You are. You’re smart, decent, and loyal but every now and then—especially when you’re not asking for it—it seems like trouble jumps on your back for a ride and there ya go. You hate that because it’s times like those that just about ruin your life. Times like those make people think badly about you.


They’d learn different, though, if they’d just give you a break. It’s what everybody needs, but in the new book “On the Come Up” by Travis Hunter, that break better come soon.


That’s a high number, even higher when DeMarco Winslow considered it. That’s how many times he’d been locked in juvie before he promised himself that there wouldn’t be a number 33.

Mr. P, a volunteer at the jail, knew that DeMarco could do better but Mr. P didn’t know what it was like to live with an alcoholic mother. Mr. P had no idea that 16-year-old DeMarco was the man of the house, or that he watched out for his twin sister, Jasmine, and their 3-year-old brother, Devin. No, Mr. P rocked a fancy truck and he was livin’ large. He’d probably never been locked up.

Still, juvie looked pretty good compared to what awaited DeMarco back home.

Jasmine had changed in the seven months that DeMarco was away, and she was running with a girl gang. Sophia, DeMarco’s mother, had a boyfriend and Otis’ eyes were on Jasmine. The only good thing was that the ’hood was upgrading and Devin had made a friend of the White lady next door.

Then Jasmine disappeared, just before Sophia was arrested for attempted murder and the school board refused to let DeMarco back in class because of his record—a record he wanted to erase and forget but the ’hood had other ideas: a cross-town gang was hoping to settle a score and the gang’s women were claiming that Jasmine owed them serious money.

Yep, it would be hard to resist trouble, but DeMarco was not going back to jail…

Looking for a young adult book that doesn’t include profanity, blood-and-guts, sappy romance or magic, and is totally without vampires?

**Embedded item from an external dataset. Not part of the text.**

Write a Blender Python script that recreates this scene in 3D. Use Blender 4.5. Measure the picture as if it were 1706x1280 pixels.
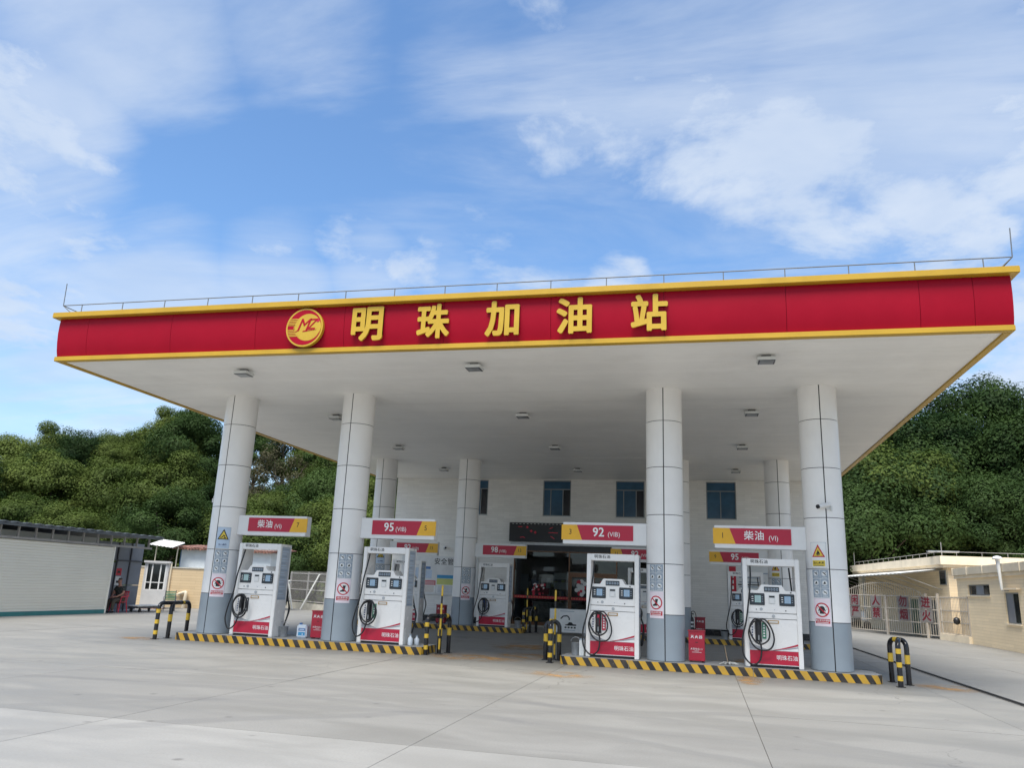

Then you want “On the Come Up” because it lacks all of the above and is written just for teen boys.

Author Travis Hunter knows young men because he’s a father of one and a mentor for others. He knows how they talk, how they dress, and how they roll, so this book is filled with dialogue and language that isn’t stiff or fakey. What’s best, though, about Hunter’s characters is that they’re basically decent kids who struggle to find a way out of their circumstances. They’re inspiring, responsible, and they’re the kind of people you’d want as friends.

While there’s no reason a teen girl can’t love this book, “On the Come Up” is definitely recommended for boys age 14-18.

(“On the Come Up” by Travis Hunter, c.2011, Dafina Teen, $9.95/$10.95 Canada, 256 pages.)